A similar double gaze which effectively combines two perspectives has been manifested in Daniel's paintings since Pleasantvale, alternatively in scenes of snowy wilderness and northern forests, and of arid dunes and rootless woods. Impermanence prevails among these ramshackle constructions – theater props consisting of awkward-looking logs haphazardly stacked and likely to collapse at any moment. The clutter and sloppiness of a building site, and the perpetual destruction and reconstruction of “a state in the making,” start to look more like an improvised camp waiting for relocation.
Birthday Cake (2006) is a painting in which the artist's family is gathered on their balcony under a bewitching moon; in many ways it also symbolically and stylistically foreshadows the current series, Evergreen. In the center of the table is a pink cream cake, with a fetal figure of Daniel's younger brother on top, similar to a plastic cake ornament used for celebrating a birth. Whereas the figures of Daniel's father and sister are depicted in a naturalistic manner, the figure of the mother appears sinister and looming. Her dark skin and thickly painted face merge with the tree in the background, lending her the features of an archetypal matriarch or an African tribal statue. Her finger points at the cake like a sharp knife while obscuring the face of young Melanie, whose absent gaze later returns to the scene as an adult and an artist. Incidentally, this painting bears a striking similarity to John Singer Sargent's The Birthday Party (1885), in which the atmosphere is decidedly tense rather than serene.
The anxiety conveyed by the sight of Daniel's brother who is about to be cut from the birthday cake recurs in Special Contract (2006), in which a red car skids through the snow and crashes into a tree. The stars in the dark sky scintillate like theatrical neon lights, spelling out the words "Live Mathieu," an expression of the artist's wish to protect her brother following a road accident in which he was involved. Whereas in Birthday Cake the artist's obscured gaze returns to the scene from adulthood, here Daniel establishes her presence and her personal accountability for her brother's fate through a symbolic act of mutual destiny, a kind of blood pact evidenced by her black fingerprint appearing next to the fallen tree.

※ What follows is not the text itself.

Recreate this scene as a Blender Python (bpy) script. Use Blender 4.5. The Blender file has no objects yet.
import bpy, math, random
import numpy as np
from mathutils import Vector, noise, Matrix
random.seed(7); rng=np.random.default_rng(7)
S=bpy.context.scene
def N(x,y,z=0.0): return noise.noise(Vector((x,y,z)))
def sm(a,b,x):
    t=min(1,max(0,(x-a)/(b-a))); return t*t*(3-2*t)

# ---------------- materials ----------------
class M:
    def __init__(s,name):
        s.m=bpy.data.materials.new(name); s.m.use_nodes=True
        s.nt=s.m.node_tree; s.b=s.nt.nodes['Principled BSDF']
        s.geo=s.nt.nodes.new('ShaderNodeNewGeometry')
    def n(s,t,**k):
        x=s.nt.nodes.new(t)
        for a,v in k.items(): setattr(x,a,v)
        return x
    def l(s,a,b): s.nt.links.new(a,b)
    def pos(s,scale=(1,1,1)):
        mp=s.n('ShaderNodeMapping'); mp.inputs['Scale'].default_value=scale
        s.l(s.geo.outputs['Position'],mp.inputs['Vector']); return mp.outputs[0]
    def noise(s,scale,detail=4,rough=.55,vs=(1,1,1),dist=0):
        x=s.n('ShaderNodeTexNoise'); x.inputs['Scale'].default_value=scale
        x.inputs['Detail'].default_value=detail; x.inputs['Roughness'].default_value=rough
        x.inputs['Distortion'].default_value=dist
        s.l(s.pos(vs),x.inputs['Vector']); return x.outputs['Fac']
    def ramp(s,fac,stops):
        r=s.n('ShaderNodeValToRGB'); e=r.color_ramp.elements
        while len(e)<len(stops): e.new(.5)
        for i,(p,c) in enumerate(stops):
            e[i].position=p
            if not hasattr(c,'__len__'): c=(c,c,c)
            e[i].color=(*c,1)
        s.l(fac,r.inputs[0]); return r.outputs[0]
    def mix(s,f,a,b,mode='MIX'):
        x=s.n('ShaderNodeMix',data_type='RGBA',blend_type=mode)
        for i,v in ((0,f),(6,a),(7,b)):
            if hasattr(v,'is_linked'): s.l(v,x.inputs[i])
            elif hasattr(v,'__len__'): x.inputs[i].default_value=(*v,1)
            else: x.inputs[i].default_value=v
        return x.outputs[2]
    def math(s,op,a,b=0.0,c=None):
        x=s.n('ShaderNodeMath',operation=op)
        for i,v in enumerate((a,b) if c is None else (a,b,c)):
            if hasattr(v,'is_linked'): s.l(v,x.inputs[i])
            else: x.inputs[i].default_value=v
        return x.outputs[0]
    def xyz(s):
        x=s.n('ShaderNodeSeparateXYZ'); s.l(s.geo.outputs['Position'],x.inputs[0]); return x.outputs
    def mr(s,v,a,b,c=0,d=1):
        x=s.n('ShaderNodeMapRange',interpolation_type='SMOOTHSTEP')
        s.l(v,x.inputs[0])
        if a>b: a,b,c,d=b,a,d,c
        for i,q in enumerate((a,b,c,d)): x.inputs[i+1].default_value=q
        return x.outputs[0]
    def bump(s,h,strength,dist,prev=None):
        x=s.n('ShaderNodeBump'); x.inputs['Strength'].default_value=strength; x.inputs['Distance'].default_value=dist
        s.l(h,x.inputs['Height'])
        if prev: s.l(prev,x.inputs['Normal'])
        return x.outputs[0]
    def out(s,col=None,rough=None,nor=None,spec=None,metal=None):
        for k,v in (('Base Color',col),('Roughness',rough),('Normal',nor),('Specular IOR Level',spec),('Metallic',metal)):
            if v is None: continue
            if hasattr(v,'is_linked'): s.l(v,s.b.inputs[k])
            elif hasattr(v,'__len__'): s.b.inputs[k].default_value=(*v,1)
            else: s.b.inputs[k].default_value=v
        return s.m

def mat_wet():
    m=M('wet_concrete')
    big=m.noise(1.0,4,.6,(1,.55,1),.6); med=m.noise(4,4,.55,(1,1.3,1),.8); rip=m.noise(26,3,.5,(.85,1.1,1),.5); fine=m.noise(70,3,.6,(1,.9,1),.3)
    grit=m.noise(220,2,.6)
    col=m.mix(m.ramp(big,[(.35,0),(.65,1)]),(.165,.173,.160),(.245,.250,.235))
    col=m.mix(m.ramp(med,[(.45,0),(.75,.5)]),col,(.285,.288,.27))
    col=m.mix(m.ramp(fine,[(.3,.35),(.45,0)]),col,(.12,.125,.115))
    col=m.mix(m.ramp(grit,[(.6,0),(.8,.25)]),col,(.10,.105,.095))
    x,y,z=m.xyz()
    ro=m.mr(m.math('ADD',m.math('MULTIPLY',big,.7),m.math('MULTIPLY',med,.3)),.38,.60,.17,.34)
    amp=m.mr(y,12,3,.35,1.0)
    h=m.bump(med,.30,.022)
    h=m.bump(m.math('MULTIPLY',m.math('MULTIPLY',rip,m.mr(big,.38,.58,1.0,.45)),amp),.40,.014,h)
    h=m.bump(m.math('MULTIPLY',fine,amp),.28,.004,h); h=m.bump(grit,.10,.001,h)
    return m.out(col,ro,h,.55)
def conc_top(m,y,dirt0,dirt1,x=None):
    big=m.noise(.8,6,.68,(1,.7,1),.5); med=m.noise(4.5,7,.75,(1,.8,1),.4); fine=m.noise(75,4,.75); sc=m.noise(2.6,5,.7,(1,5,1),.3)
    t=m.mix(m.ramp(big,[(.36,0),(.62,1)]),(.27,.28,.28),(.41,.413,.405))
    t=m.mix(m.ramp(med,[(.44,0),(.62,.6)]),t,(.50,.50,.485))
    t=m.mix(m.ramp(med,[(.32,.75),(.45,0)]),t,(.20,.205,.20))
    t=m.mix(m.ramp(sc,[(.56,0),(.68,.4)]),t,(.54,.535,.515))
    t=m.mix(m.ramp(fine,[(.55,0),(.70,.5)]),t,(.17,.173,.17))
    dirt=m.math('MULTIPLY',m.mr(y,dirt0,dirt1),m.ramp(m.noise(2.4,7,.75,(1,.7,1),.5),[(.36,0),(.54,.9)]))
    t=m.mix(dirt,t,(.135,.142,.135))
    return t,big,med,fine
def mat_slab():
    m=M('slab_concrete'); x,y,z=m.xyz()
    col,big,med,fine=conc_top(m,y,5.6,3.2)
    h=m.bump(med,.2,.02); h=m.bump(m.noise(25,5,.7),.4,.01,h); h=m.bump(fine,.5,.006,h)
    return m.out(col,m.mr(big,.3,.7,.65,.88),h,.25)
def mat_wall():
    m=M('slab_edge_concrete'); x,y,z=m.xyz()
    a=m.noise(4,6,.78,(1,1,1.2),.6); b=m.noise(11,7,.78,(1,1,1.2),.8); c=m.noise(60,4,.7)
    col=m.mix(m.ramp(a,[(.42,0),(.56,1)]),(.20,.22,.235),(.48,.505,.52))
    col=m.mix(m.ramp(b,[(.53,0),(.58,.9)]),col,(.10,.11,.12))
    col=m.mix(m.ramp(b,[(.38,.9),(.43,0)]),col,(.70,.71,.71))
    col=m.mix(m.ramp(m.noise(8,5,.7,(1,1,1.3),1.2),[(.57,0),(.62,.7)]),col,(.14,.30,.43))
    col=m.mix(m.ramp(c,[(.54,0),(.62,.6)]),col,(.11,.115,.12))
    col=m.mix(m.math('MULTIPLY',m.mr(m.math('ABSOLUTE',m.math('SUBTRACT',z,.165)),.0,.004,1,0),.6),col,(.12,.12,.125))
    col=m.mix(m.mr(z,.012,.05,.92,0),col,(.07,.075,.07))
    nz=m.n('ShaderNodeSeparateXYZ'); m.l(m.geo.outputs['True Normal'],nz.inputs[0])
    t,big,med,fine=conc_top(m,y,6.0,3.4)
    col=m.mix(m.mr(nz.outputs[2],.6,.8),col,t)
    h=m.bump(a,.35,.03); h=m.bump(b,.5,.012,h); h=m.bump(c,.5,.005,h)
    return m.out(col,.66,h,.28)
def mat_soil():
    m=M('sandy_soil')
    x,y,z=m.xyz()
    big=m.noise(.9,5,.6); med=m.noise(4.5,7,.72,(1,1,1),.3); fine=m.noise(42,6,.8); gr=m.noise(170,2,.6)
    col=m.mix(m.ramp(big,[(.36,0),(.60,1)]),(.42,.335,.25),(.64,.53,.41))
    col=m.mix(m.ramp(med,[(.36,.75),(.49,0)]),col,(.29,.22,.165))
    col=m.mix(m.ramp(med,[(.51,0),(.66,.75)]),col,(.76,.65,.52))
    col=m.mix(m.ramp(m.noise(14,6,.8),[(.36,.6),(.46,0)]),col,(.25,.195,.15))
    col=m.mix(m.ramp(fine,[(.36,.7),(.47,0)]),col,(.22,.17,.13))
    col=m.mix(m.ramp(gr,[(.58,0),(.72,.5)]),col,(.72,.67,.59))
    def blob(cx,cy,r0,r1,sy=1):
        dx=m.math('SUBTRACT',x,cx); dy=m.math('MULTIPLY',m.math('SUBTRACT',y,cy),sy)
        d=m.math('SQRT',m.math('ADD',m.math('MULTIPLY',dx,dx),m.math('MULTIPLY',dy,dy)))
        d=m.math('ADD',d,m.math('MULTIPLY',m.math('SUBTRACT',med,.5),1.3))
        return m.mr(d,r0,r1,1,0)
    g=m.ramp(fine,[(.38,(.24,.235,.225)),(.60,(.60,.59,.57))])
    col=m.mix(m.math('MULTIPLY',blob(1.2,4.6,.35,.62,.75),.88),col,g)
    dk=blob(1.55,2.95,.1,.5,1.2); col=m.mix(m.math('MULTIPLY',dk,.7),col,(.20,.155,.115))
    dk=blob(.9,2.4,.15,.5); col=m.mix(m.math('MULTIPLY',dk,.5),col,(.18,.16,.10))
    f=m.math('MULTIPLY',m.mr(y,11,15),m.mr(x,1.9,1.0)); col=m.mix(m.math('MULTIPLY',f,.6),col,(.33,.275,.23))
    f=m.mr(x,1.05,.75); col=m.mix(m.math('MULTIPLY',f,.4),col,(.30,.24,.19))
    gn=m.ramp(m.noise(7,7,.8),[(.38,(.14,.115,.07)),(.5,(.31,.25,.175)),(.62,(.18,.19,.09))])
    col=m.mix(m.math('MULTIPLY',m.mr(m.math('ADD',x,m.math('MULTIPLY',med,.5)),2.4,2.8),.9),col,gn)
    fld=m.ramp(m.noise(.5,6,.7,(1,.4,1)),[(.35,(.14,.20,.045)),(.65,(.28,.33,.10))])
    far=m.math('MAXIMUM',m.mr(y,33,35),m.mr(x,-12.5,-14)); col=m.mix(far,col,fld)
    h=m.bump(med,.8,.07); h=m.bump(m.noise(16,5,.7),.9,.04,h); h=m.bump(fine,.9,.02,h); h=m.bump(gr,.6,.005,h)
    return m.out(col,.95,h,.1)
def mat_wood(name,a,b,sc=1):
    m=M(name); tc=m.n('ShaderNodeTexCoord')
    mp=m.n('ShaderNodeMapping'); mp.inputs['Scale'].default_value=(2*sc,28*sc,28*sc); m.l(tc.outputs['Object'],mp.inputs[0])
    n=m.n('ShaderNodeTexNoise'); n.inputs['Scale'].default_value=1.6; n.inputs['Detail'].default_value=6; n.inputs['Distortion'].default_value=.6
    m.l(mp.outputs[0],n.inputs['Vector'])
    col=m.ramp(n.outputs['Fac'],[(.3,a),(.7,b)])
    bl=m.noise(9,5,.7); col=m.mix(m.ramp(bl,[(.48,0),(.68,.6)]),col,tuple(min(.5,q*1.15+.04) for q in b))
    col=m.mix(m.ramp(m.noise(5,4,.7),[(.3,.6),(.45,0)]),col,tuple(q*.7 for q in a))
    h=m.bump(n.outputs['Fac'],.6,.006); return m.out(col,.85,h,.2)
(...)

Another distinct example of this approach is seen in Billy Barker is Shy (2005), based on Daniel's childhood visit to Barkerville, a 19th century gold mining town turned tourist site in northern British Columbia. This ostensibly pleasant scene or memory and the pastoral countryside imbued with warm colorfulness are deceptive. Upon closer observation, the work evokes a feeling of danger and suffocation by means of a hazy yellow sky and a billowing cloud of smoke rising beyond the horizon and the wooden houses. A possible Israeli counterpart or influence on this work is Sharon Ya’ari’s iconic photograph, Mother and Daughter (Red Hair Band) (2000), in which two figures have their backs turned to the spectator while staring at a blurry landscape. The astonished mother holds her hand to her face but it is unclear whether she is horrified or awed. In an interview with Ya’ari for Studio magazine, Efrat Shalem calls attention to the delayed tension conveyed in Ya’ari's works from that period - works of seemingly ordinary landscapes, at once anonymous and recognizable, before which the viewer stands waiting for something to happen.
In Sinai (2007) and even more prominently in the paintings of the exhibition entitled After, Daniel seems to abandon the distant north and turn to the vastness of Israel’s dry south and the sands of the Sinai (Sarit Shapira refers to this noticeable shift in her article "North of the South"). The snowy forests are replaced by scenes of soldiers bathing and at playful leisure, stripped of their uniforms and weapons. However, a creeping fear suggests that this may be only a momentary, deceptive ceasefire. Here, the horizon stretches in front of the viewer and the figures themselves seem to control the space in which they are portrayed; though, with their backs turned to the sky and their faces to the ground, they seem to be aware of the sun setting on them and on their days of triumph.
In Evergreen, the wandering gaze is held in check and becomes introverted. If in the past it was drawn to the distant horizon, it now limits itself to clearings surrounded by dense foliage. Daniel creates a warm and familiar environment for her family and herself, a shelter or a hiding place, merging the vastness of the north with the group taking refuge under the safe, evergreen canopy.